1098-T Form & Educational Tax Benefits

Important Updates to Tax Reporting 

Due to a change in federal law effective 2018 tax reporting year, the amount of Qualified Tuition and Related Expenses (QTRE) PAID to your student account during the calendar year will be reported in Box 1 of the 1098-T form. This marks a change from previous reporting years in which the University was required to report QTRE BILLED to your student account for the calendar year in Box 2.

Please note that due to the University's seasonal closure, all checks received after December 20th may be processed and posted to the Student Account after the New Year. To assure that payment is posted during December of the current calendar year, please be sure checks are received in our office on or before December 20th.

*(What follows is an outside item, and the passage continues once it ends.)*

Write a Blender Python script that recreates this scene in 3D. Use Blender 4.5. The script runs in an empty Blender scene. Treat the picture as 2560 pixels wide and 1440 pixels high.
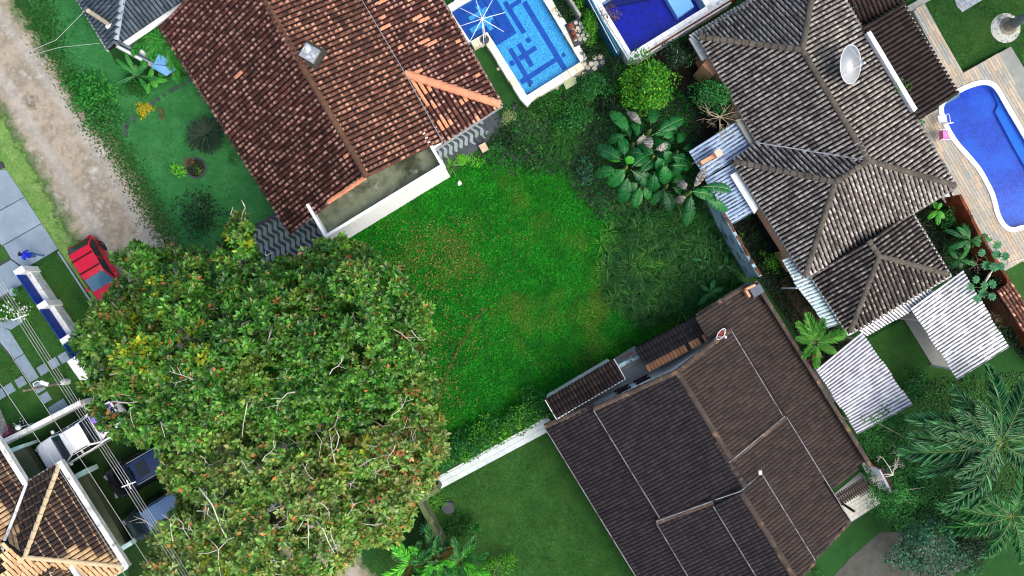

How to Retrieve your 1098-T Form

Completed 1098-T forms are only available to students online at the Student Profile under "Tax Notification (1098T)" in the bottom left corner menu. In the Student Portal, this can be located in the "Academic Resources+" section. Students will receive an email notification when your form is available. Forms for the most recent completed year are available online January 31st

If the student is no longer attending the University, please reach out to ITS Helpdesk with questions on how to retrieve the 1098-T form.

Educational Tax Benefits

The following items are examples of credits that could potentially be claimed when a student files taxes with the United States Internal Revenue Service using the 1098-T form. The University cannot file taxes on behalf of students. The University cannot provide guidance on filing taxes. Please seek a professional tax preparer for additional information regarding filing taxes or guidance on claiming one of the following tax credits:

  • The American Opportunity Credit
    This credit can help parents and students pay part of the cost of the first four years of college.  The American Recovery and Reinvestment Act modifies the existing Hope Credit for tax years 2009 and 2010, making it eligible for a broader range of taxpayers.  Eligible taxpayers may qualify for the maximum annual credit of $2,500 per student. Generally 40% of the credit is refundable, which means  that you may be able to receive up to $1,000, even if you owe no taxes.
  • The Hope Tax Credit
    The credit can help students and parents pay part of the cost of the first two years of college.
  • The Lifetime Learning Credit
    This credit can help pay for undergraduate, graduate, and professional degree courses to improve job skills-regardless of the number of years in the program.  Eligible taxpayers may qualify for up to $2,000.
  • Enhanced benefits for 529 college savings plans
    Certain computer technology purchases are now added to the list of college expenses that can be paid for by a qualified tuition program, commonly referred to as a 529 plan. 
  • Tuition and fees deduction
    Students and their parents may be able to deduct qualified college tuition and related payments of up to $4,000.  The deduction is an adjustment to income, which means the deduction will reduce the amount of your income subject to tax.  The Tuition and Fees Deduction may be beneficial to you if you do not qualify for the American Opportunity, Hope, or Lifetime Learning Credits.